Environmental filtering in the Anthropocene: Investigating community assembly processes at multiple scales

Abstract

Environmental change in the Anthropocene is driving the redistribution of species and restructuring of communities globally. In marine systems, anthropogenic impacts, including the deliberate and accidental movement of species (i.e., non-native and invasive species) and construction of artificial structures (i.e., ocean sprawl), are creating novel opportunities for range expansion, altering the abiotic environment and causing global biodiversity loss. As the geographic distribution and community assembly of species depends on dispersal ability, abiotic tolerance and interactions with other species, understanding the effects that anthropogenic impacts will have on these processes is critical to predicting how ecosystem structure and function is likely to change in future. This thesis explores the effects of two pervasive anthropogenic impacts to marine systems: non-native species (NNS) and ocean sprawl, on the roles of dispersal limitation, abiotic conditions and interactions between species as processes governing species distribution and community assembly using two model species: the non-native Pacific oyster, Magallana gigas, and the common limpet, Patella vulgata.

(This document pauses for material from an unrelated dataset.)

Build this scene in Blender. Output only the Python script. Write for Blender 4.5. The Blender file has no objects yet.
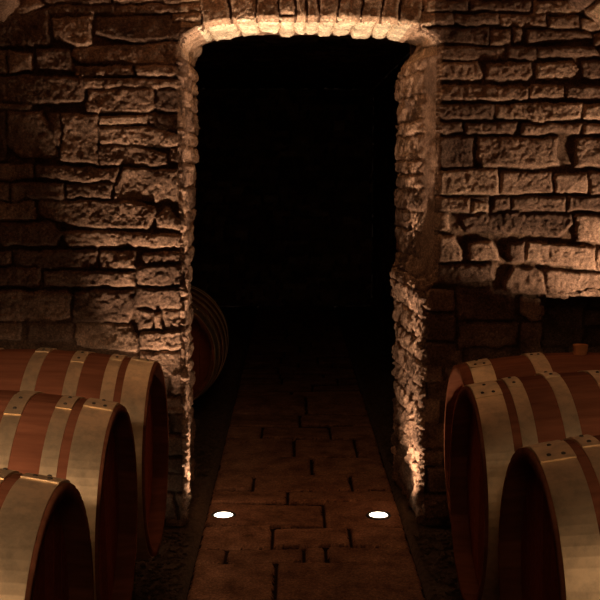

Anthropogenic impacts in marine systems are creating novel opportunities for range expansion to areas outside of a species’ native range through vectors such as aquaculture, ballast water and ships’ hulls. The effects of these impacts on the distribution and spread of species are obvious in the case of M. gigas, which has undergone rapid range expansion over the last 56 years, at a rate of 23.1 km y-1 (Chapter 2). Patterns in the spatio-temporal spread of M. gigas revealed a combination of short- and long-range dispersal is likely to have driven range expansion, representing both assisted dispersal from anthropogenic vectors of spread and a lack of barriers to, and therefore multi-generational stability in, larval dispersal pathways (Chapter 3). Consequently, dispersal limitation is considered to have a weak role in changing the distribution and spread of M. gigas.

Artificial structures in marine environments are contributing to the spread of NNS by acting as ‘stepping-stones’ to distant locations and/or altering the suitability of habitats for recruitment through modified surface complexity. Assessing the effects of change in surface complexity revealed lower M. gigas abundance on ‘eco-engineered’ higher topographic complexity surfaces than on lower complexity ‘flat’ structures, typically characteristic of marine artificial structures in intertidal habitats worldwide. Conversely, native taxon richness and abundance increased with increasing topographic complexity (Chapter 4). Intermediate levels of topographic complexity produced increased movement distances by a key intertidal gastropod, P. vulgata, and may indicate the potential importance of surface complexity in modifying the spatial distribution of consumer pressure and influencing biotic processes – a concern given the increased presence of ‘low complexity’ artificial structures in intertidal environments (Chapter 5). Given the ever-increasing prevalence of homogeneous artificial structures in coastal environments, and the clear roles of both abiotic filtering and biotic interactions in forming species assemblies, reintroducing complexity to these structures through eco-engineering may provide a promising means by which to begin reversing biodiversity loss typically associated with the human modification of coastal environments.

It is clear that anthropogenic impacts in marine systems are fundamentally changing dispersal patterns, abiotic tolerance and interactions between species, resulting in changes to species’ distribution and the processes that govern community assembly. The methodological frameworks and results of this thesis make significant advancements towards our understanding of the assembly processes responsible for NNS spread and their modification under ocean sprawl. These can be applied to other species, spatial contexts and anthropogenic impacts to further understand and mitigate the negative effects of global environmental change.